Leave out all pictures and give back precisely the lines from the line with "Model this scene" to the line with "t=np.clip((np.asarray(x,float)-a)/(b-a),0,1); return t*t*(3-2*t)", including those two lines.

- _Scene script records_
──────
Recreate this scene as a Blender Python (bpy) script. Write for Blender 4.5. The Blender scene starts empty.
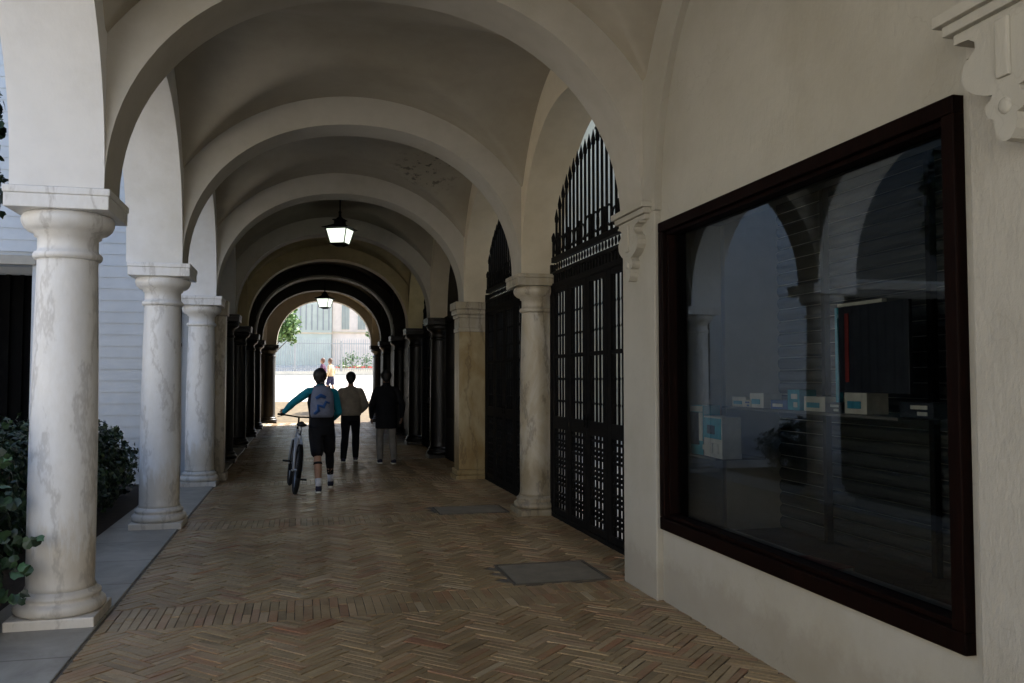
import bpy, bmesh, math, random
from mathutils import Vector, Matrix, noise
R = math.radians
rnd = random.Random(7)
sc = bpy.context.scene
col = sc.collection

# ------------------------------------------------------------------ helpers
class MB:
    def __init__(s): s.v = []; s.f = []; s.sm = []
    def add(s, vs, fs, smooth=False):
        o = len(s.v); s.v += [tuple(v) for v in vs]
        s.f += [tuple(i + o for i in f) for f in fs]; s.sm += [smooth] * len(fs)
    def box(s, x0, x1, y0, y1, z0, z1):
        s.add([(x0,y0,z0),(x1,y0,z0),(x1,y1,z0),(x0,y1,z0),(x0,y0,z1),(x1,y0,z1),(x1,y1,z1),(x0,y1,z1)],
              [(0,3,2,1),(4,5,6,7),(0,1,5,4),(1,2,6,5),(2,3,7,6),(3,0,4,7)])
    def bbox(s, x0, x1, y0, y1, z0, z1, b=0.01):
        """box with chamfered edges"""
        bm = bmesh.new(); bmesh.ops.create_cube(bm, size=1)
        for v in bm.verts:
            v.co = Vector(((x0+x1)/2 + v.co.x*(x1-x0), (y0+y1)/2 + v.co.y*(y1-y0), (z0+z1)/2 + v.co.z*(z1-z0)))
        bmesh.ops.bevel(bm, geom=bm.edges[:], offset=b, segments=2, affect='EDGES', profile=.6)
        bm.verts.index_update()
        s.add([v.co[:] for v in bm.verts], [[v.index for v in f.verts] for f in bm.faces]); bm.free()
    def tube(s, pts, rad, n=8, smooth=True, cap=True, ell=None):
        pts = [Vector(p) for p in pts]
        if not isinstance(rad, (list, tuple)): rad = [rad]*len(pts)
        vs = []; up = None
        for i, p in enumerate(pts):
            a = pts[max(i-1,0)]; b = pts[min(i+1,len(pts)-1)]
            t = (b-a).normalized()
            if up is None:
                up = Vector((1,0,0)) if abs(t.x) < .9 else Vector((0,1,0))
            u = (up - t*up.dot(t)).normalized(); w = t.cross(u); up = u
            for k in range(n):
                an = 2*math.pi*k/n
                e = ell if ell else 1
                vs.append(p + u*math.cos(an)*rad[i] + w*math.sin(an)*rad[i]*e)
        fs = []
        for i in range(len(pts)-1):
            for k in range(n):
                fs.append((i*n+k, i*n+(k+1)%n, (i+1)*n+(k+1)%n, (i+1)*n+k))
        if cap:
            fs.append(tuple(reversed(range(n)))); fs.append(tuple((len(pts)-1)*n+k for k in range(n)))
        s.add(vs, fs, smooth)
    def lathe(s, prof, cx=0, cy=0, n=40, smooth=True):
        vs = []; fs = []
        for r, z in prof:
            for k in range(n):
                a = 2*math.pi*k/n; vs.append((cx+r*math.cos(a), cy+r*math.sin(a), z))
        for i in range(len(prof)-1):
            for k in range(n):
                fs.append((i*n+k, i*n+(k+1)%n, (i+1)*n+(k+1)%n, (i+1)*n+k))
        fs.append(tuple(reversed(range(n)))); fs.append(tuple((len(prof)-1)*n+k for k in range(n)))
        s.add(vs, fs, smooth)
    def ell(s, c, r, n=14, m=10, rot=None):
        vs = []; fs = []
        for i in range(m+1):
            th = math.pi*i/m
            for k in range(n):
                a = 2*math.pi*k/n
                p = Vector((r[0]*math.sin(th)*math.cos(a), r[1]*math.sin(th)*math.sin(a), r[2]*math.cos(th)))
                if rot: p = rot @ p
                vs.append(p + Vector(c))
        for i in range(m):
            for k in range(n):
                fs.append((i*n+k, (i+1)*n+k, (i+1)*n+(k+1)%n, i*n+(k+1)%n))
        s.add(vs, fs, True)
    def rings(s, rs, n=20):
        """elliptic rings (cx,cy,z,rx,ry) stacked upward"""
        vs = []; fs = []
        for cx, cy, z, rx, ry in rs:
            for k in range(n):
                a = 2*math.pi*k/n; vs.append((cx+rx*math.cos(a), cy+ry*math.sin(a), z))
        for i in range(len(rs)-1):
            for k in range(n):
                fs.append((i*n+k, i*n+(k+1)%n, (i+1)*n+(k+1)%n, (i+1)*n+k))
        fs.append(tuple(reversed(range(n)))); fs.append(tuple((len(rs)-1)*n+k for k in range(n)))
        s.add(vs, fs, True)
    def build(s, name, mat, parent=None, fix=True, weld=False):
        me = bpy.data.meshes.new(name)
        me.from_pydata(s.v, [], s.f); me.update()
        me.polygons.foreach_set('use_smooth', s.sm)
        if fix or weld:
            bm = bmesh.new(); bm.from_mesh(me)
            if weld: bmesh.ops.remove_doubles(bm, verts=bm.verts, dist=1e-5)
            bmesh.ops.recalc_face_normals(bm, faces=bm.faces); bm.to_mesh(me); bm.free()
        me.materials.append(mat)
        o = bpy.data.objects.new(name, me); col.objects.link(o)
        if parent: o.parent = parent
        return o

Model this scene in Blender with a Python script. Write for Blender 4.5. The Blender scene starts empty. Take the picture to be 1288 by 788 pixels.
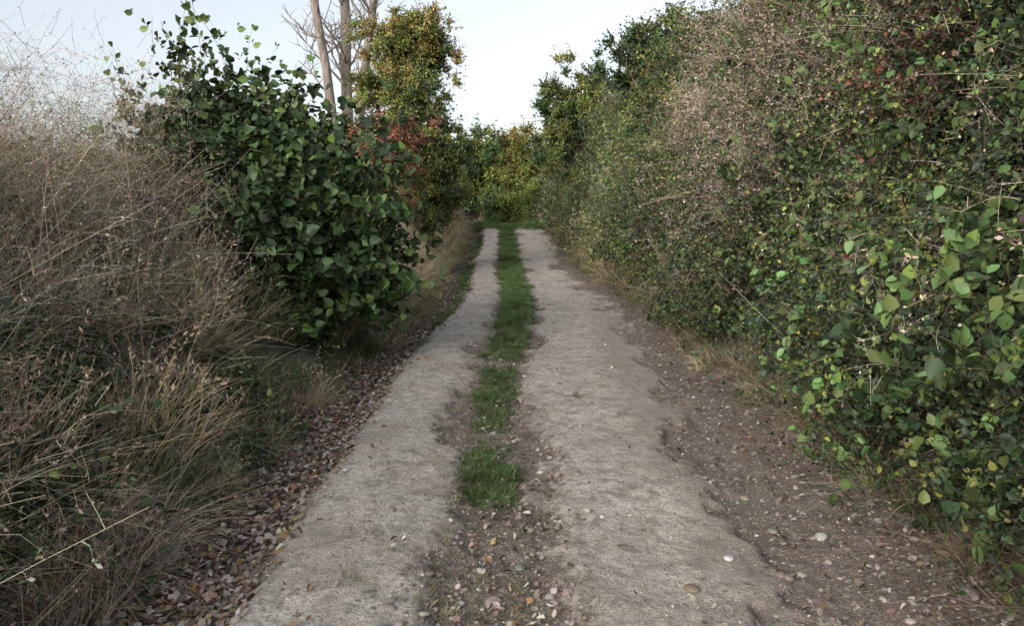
import bpy, math, numpy as np
rng = np.random.default_rng(7)
scene = bpy.context.scene
R = math.radians

# ------------------------------------------------------------ noise
TAB = np.random.default_rng(3).random((32,32,32))
def vn(x,y,z=0.0):
    x,y,z = np.broadcast_arrays(np.asarray(x,float),np.asarray(y,float),np.asarray(z,float))
    xi=np.floor(x).astype(int); yi=np.floor(y).astype(int); zi=np.floor(z).astype(int)
    fx=x-xi; fy=y-yi; fz=z-zi
    fx=fx*fx*(3-2*fx); fy=fy*fy*(3-2*fy); fz=fz*fz*(3-2*fz)
    def t(a,b,c): return TAB[(xi+a)&31,(yi+b)&31,(zi+c)&31]
    c00=t(0,0,0)*(1-fx)+t(1,0,0)*fx; c10=t(0,1,0)*(1-fx)+t(1,1,0)*fx
    c01=t(0,0,1)*(1-fx)+t(1,0,1)*fx; c11=t(0,1,1)*(1-fx)+t(1,1,1)*fx
    return (c00*(1-fy)+c10*fy)*(1-fz)+(c01*(1-fy)+c11*fy)*fz
def fbm(x,y,z=0.0,o=4):
    s=0;a=0.5;n=0
    for i in range(o):
        s=s+a*vn(np.asarray(x)*2**i+i*7.3,np.asarray(y)*2**i+i*3.1,np.asarray(z)*2**i+i*5.7); n+=a; a*=0.5
    return s/n
def ss(a,b,x):
    t=np.clip((np.asarray(x,float)-a)/(b-a),0,1); return t*t*(3-2*t)

# ------------------------------------------------------------ terrain functions
def cx(y):
    y=np.asarray(y,float)
    return -0.5*ss(16,32,y)-0.03*np.clip(y-34,0,12)**2-0.72*np.clip(y-46,0,20)+.07*np.sin(y*.42+1.9)*ss(4,9,y)
def zl(y):
    y=np.asarray(y,float)
    return 0.0025*(np.clip(y,16,36)-16)**2+0.1*2*(1-np.exp(-np.clip(y-36,0,200)/2.0))-.04*np.clip(y-38,0,14)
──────
- _SOLUTION TO THIS TASK_
Model this scene in Blender with a Python script. Write for Blender 4.5. The Blender scene starts empty. Take the picture to be 1288 by 788 pixels.
import bpy, math, numpy as np
rng = np.random.default_rng(7)
scene = bpy.context.scene
R = math.radians

# ------------------------------------------------------------ noise
TAB = np.random.default_rng(3).random((32,32,32))
def vn(x,y,z=0.0):
    x,y,z = np.broadcast_arrays(np.asarray(x,float),np.asarray(y,float),np.asarray(z,float))
    xi=np.floor(x).astype(int); yi=np.floor(y).astype(int); zi=np.floor(z).astype(int)
    fx=x-xi; fy=y-yi; fz=z-zi
    fx=fx*fx*(3-2*fx); fy=fy*fy*(3-2*fy); fz=fz*fz*(3-2*fz)
    def t(a,b,c): return TAB[(xi+a)&31,(yi+b)&31,(zi+c)&31]
    c00=t(0,0,0)*(1-fx)+t(1,0,0)*fx; c10=t(0,1,0)*(1-fx)+t(1,1,0)*fx
    c01=t(0,0,1)*(1-fx)+t(1,0,1)*fx; c11=t(0,1,1)*(1-fx)+t(1,1,1)*fx
    return (c00*(1-fy)+c10*fy)*(1-fz)+(c01*(1-fy)+c11*fy)*fz
def fbm(x,y,z=0.0,o=4):
    s=0;a=0.5;n=0
    for i in range(o):
        s=s+a*vn(np.asarray(x)*2**i+i*7.3,np.asarray(y)*2**i+i*3.1,np.asarray(z)*2**i+i*5.7); n+=a; a*=0.5
    return s/n
def ss(a,b,x):
    t=np.clip((np.asarray(x,float)-a)/(b-a),0,1); return t*t*(3-2*t)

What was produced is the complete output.